個人の財産を守るという意味では、成年後見制度も民事信託も有効な手段と言えますが、成年後見制度は財産を守るための管理はできるものの、生前贈与や生命保険契約、資産の運用などを行うことはできません。また、本人の死後に行われる財産の分配や、二次相続以降についての財産の承継などを決めておくこともできません。ここが、民事信託との大きな違いなのです。

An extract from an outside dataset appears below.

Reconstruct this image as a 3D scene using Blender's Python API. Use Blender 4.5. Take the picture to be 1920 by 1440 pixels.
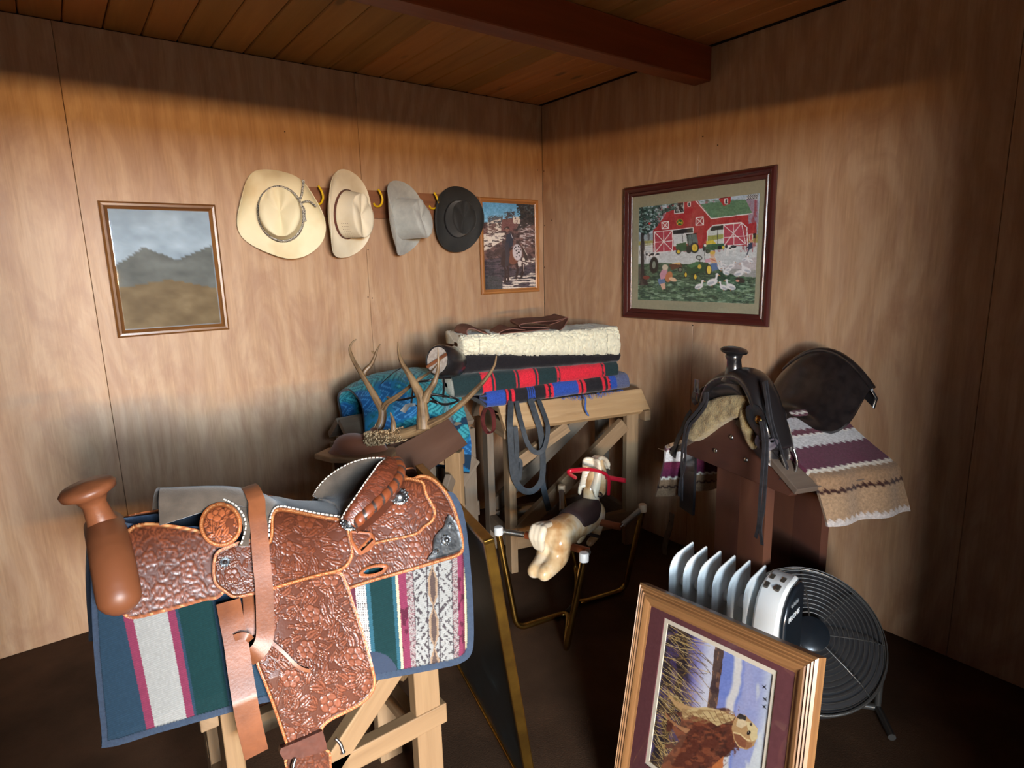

3. 資産運用や複数代にわたる承継も? 民事信託4つのメリット
民事信託には、4つのメリットがあります。本章では、それぞれのメリットについて説明します。
■ 委託者本人の意思を信託契約に反映できる
信託契約には、「信託の目的」、「資産の承継」、「信託財産から生じる利益の分配方法」などを記載することができ、それらには委託者の意思を反映することが可能です。信託契約があれば、認知症の発症などで委託者の判断能力が低下した際、委託者の意思に基づき、受託者に財産管理をしてもらうことができます。
■ 運用や分配の方法も契約で指定できる
民事信託では、積極的に資産運用を行い、収益を確保することができます。また、契約の内容によっては、本人が生存している間に、財産の管理から処分に関するさまざまな内容を決めておくことができるため、贈与と同様の効果をもたらすことも可能です。
■ 複数代にわたる相続を設定できる
民事信託では、複数代にわたり受益者や相続人を決めておくこともできます。遺言でも、自分の死後の遺産相続について定めておくことはできますが、その次の代の相続については指定することができません。「後継ぎ遺贈型の受益者連続信託」を活用すれば、契約時に本人が亡くなった後の受益者を同時に決めておくことで、委託者から指定された者に承継することができます。信託開始から30年後に、新たに受益権を取得した受益者が死亡するまで(信託法第91条)は、当初の委託者の意思に従い、順次承継が行われます。
■ 個人財産と信託財産を分けて管理することができる
民事信託では、信託財産を「所有権」と「管理処分権」に分別して管理することができます。このことは、委託者の固有の財産からも受託者の固有の財産からも、切り離して扱えることを意味します。つまり、委託者の破産や会社の倒産の影響も、受託者の破産や会社の倒産の影響も受けません。また、受託者は信託財産の管理処分権を保有しているため、受託者自身の判断で不動産の売却などを行うことができます。売却によって生じた収益は、複数の受益者に分配することができるため、贈与のような効果をもっています。
4. 知っておこう!民事信託を行う手順
民事信託を行うには、3つのステップを踏む必要があります。この3つのステップを踏む際は、司法書士や税理士にご相談することをオススメします!
Step1:信託契約の作成
まず初めに「信託契約」を作成します。信託契約では、「委託者」、「受託者」、「受益者」を決める必要があります。また、信託の目的や資産管理の方法、収益の分配方法の他に、相続が発生したときの資産や事業の承継先などを盛り込むことも重要です。委託者、受託者のほかにも、受益者を保護するための「監督人」、「受益者代理人」などを設置する例もあります。通常、契約当初は委託者と受益者が同一人物になることが多いです。
Step2:公正証書の作成
信託契約は、公正証書にするのが一般的です。そのため、信託契約の内容が固まり次第、公証役場で公証人による証明を受け、公正証書にします。
Step3:口座開設と各種信託財産の名義の変更
信託財産を管理運用するためには、受託者が財産を管理・運用するための信託口の口座を開設する必要があります。また、金融資産や不動産については、委託者から信託財産として受託者名義へ変更する手続きも必要です。不動産は、不動産の所有権移転登記、信託登記の手続きを行います。
信託財産の名義を受託者名義に変更した時点から、受託者の独断で金融資産の運用や不動産の賃貸収益などを管理・運用できるようになります。